La hinchada rojiblanca invadió el campo y homenajeó desde dentro, uno a uno, a sus héroes
16 may 2016 . Actualizado a las 19:53 h.Advirtió Borja Blanco, el afanoso speaker de El Molinón, unos minutos antes de que Alberto Undiano Mallenco certificara con tres benditos pitidos la salvación del Sporting, que era «muy importante, repito, muy importante» que los treinta mil extasiados hinchas que abarrotaban el Coliseo gijonés no invadieran el campo al acabar el partido. Fue prohibir lo improhibible; poner diques a una mareona convertida en tsunami rojo y blanco en los últimos días. La magnitud de la hazaña que es que un equipo confeccionado para mantenerse con apuros en Segunda División ascienda al Olimpo del balompié mundial y se aferre a él doblando la testuz de titanes como el Atlético de Madrid o el Sevilla no puede ser objeto de celebraciones civilizadas. Hubo invasión de campo, hubo arrancamiento de tapines del venerable césped de El Molinón y hubo poda de las redes de las dos porterías en las cuales sendos chicharros de Jony y Sergio Álvarez obraron el milagro.

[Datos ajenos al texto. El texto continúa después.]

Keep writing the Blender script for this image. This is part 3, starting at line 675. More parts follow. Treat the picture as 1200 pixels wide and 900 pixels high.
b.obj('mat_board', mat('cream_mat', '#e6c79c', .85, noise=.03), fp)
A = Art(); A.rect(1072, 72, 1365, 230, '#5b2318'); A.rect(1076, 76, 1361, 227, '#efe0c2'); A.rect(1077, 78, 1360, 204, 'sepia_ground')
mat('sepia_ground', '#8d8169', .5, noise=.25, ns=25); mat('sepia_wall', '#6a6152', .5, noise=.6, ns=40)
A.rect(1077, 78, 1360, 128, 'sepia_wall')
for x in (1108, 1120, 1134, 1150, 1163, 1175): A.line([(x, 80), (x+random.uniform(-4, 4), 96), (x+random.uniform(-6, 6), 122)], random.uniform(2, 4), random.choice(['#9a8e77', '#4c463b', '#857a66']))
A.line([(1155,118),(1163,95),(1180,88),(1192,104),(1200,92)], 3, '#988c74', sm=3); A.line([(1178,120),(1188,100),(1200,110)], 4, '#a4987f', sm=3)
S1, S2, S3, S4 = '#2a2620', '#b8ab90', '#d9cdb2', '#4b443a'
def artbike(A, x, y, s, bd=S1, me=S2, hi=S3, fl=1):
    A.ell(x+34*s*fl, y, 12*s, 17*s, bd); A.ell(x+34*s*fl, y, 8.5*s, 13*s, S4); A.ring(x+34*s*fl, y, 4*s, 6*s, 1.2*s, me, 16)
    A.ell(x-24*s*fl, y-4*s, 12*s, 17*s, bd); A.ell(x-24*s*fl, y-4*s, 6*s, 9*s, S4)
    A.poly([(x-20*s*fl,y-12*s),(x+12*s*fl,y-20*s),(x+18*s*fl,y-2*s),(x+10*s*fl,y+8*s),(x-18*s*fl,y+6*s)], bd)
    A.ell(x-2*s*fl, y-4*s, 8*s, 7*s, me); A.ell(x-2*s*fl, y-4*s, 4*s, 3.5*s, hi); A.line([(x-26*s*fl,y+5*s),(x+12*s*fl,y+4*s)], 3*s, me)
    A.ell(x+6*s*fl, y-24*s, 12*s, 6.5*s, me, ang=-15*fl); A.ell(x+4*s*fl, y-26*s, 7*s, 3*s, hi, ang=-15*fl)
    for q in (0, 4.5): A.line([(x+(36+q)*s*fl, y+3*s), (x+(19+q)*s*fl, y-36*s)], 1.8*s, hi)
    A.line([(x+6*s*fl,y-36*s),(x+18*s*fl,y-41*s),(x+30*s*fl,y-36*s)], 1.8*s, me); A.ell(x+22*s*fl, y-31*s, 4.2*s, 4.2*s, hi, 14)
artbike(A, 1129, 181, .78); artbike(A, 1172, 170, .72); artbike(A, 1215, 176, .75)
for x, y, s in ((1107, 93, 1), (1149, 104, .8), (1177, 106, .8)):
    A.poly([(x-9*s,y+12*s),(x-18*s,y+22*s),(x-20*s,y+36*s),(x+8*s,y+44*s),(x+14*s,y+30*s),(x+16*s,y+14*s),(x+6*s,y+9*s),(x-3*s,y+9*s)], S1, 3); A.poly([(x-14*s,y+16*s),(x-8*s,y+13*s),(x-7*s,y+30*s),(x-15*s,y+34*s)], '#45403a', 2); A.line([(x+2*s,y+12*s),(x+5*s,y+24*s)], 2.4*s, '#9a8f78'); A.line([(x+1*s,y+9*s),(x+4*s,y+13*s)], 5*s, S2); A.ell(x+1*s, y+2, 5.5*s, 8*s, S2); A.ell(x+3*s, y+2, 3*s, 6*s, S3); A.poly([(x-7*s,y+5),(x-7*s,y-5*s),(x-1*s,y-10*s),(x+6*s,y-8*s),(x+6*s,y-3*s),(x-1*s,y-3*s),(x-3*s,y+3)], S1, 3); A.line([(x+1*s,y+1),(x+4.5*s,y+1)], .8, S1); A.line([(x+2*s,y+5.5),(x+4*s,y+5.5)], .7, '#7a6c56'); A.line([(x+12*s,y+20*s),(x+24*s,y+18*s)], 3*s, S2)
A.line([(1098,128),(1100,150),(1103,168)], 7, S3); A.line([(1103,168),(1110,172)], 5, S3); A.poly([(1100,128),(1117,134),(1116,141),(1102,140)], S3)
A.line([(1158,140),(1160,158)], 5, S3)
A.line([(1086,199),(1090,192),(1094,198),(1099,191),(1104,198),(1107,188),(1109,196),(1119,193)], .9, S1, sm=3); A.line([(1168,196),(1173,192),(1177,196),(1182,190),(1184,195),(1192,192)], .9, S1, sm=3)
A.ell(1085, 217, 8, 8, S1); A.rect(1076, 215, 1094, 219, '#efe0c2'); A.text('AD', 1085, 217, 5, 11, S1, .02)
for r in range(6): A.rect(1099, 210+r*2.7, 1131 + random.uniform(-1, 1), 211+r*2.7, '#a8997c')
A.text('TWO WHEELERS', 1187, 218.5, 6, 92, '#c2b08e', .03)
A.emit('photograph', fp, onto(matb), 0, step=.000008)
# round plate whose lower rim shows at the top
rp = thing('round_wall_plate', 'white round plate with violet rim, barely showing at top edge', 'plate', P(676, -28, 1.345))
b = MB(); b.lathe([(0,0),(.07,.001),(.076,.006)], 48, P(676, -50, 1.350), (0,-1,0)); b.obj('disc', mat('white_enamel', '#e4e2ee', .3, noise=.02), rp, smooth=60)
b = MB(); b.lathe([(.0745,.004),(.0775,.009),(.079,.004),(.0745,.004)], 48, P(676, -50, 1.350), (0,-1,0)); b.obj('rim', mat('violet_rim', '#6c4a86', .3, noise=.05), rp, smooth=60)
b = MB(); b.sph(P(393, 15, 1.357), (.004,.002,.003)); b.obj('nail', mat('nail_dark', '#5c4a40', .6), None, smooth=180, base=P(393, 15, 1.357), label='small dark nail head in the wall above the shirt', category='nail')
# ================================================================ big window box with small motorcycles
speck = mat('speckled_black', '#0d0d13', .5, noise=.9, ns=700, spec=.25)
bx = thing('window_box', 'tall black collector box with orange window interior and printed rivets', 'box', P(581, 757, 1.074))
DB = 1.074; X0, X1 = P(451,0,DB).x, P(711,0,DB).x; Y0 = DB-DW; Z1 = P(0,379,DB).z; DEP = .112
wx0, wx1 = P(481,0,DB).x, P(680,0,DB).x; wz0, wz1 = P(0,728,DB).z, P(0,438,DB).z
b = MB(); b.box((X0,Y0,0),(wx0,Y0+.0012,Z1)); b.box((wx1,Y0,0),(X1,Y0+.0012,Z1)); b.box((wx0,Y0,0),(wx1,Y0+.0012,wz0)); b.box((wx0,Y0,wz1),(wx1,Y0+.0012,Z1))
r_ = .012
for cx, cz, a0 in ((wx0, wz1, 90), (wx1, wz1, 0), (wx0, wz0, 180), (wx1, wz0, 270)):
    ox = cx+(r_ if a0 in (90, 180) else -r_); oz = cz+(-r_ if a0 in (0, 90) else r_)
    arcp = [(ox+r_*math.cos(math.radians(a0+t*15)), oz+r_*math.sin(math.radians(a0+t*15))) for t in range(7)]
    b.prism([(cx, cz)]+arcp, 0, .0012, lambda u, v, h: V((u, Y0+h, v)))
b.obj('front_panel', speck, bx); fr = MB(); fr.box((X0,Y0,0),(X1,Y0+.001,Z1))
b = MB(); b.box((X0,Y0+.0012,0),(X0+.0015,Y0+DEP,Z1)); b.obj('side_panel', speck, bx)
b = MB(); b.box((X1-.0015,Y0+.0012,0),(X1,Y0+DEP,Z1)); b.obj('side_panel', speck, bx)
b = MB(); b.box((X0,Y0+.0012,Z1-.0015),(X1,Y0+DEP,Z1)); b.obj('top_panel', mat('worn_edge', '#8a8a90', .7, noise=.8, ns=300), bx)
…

«¡Sí se pudo, sí se pudo!», cantaban los invasores, no todos ataviados con el rojo y el blanco de equipo local porque alguno prefirió para la ocasión el blanquiverde del Betis, cómplice necesario de la epopeya. «Musho Beti, musho Beti, ¡eh!», había cantado a coro El Molinón más de una vez a lo largo del partido contra el Villarreal, imitando del grito de guerra del aliado hasta el acento meridional. No fue el único club ajeno al partido concreto disputado del que se acordó el respetable durante y después del encuentro: también para el vecino ovetense hubo cánticos, en este caso poco amistosos y destinados a recordar a los archienemigos que en la Asturias futbolística sigue mandando el Sporting.
El club había preparado, para la contingencia de que el Sporting salvara el pellejo, una celebración oficiada por el humorista Alberto González, a quien tal vez recuerden de papeles como La Marquesina y programas de la autonómica como De folixa en folixa. Consistía la cosa en homenajear a cada uno de los héroes haciendo que éstos salieran del vestuario de uno en uno, enfundados camisetas blancas con un gran «Gracias, Gijón», a fin de que la hinchada los ovacionara desde las gradas. Se hizo igual, pero no desde las gradas, sino a la suficiente cercanía para no sólo aplaudir sino abrazar y dar palmadas en la espalda. A todos se coreó mucho, pero el aplausómetro rozó el colapso con algunos nombres concretos: Jony, Isma López, Carlos Castro, Pichu Cuéllar... También con Alen Halilovic, balcánico guaje que emergió de las entrañas del templo escanciando una botella de sidra. Y también, muy sobre todo, con el Gran Maestre de la cosa: don Abelardo Fernández Antuña, alias Pitu, que fue manteado por sus chicos.
La celebración concluyó con lanzamiento de voladores y unos fuegos artificiales modestos como el club pero igual de sonoros, como llamadas perdidas a un Manuel Preciado que observase desde los cielos la reedición de sus gestas. Con ellos se puso fin a la celebración en el estadio, en proceso ya de desbordarse hacia todos los rincones de la ciudad y muy especialmente hacia la plaza del Marqués, bajo cuya estatua de Pelayo ha gustado siempre el Sporting de celebrar sus triunfos tal vez por el simbolismo que encerra la efigie del primer rey de Asturias. También él dio de sí, hace mil trescientos años, más de lo que las casas de apuestas le predecían.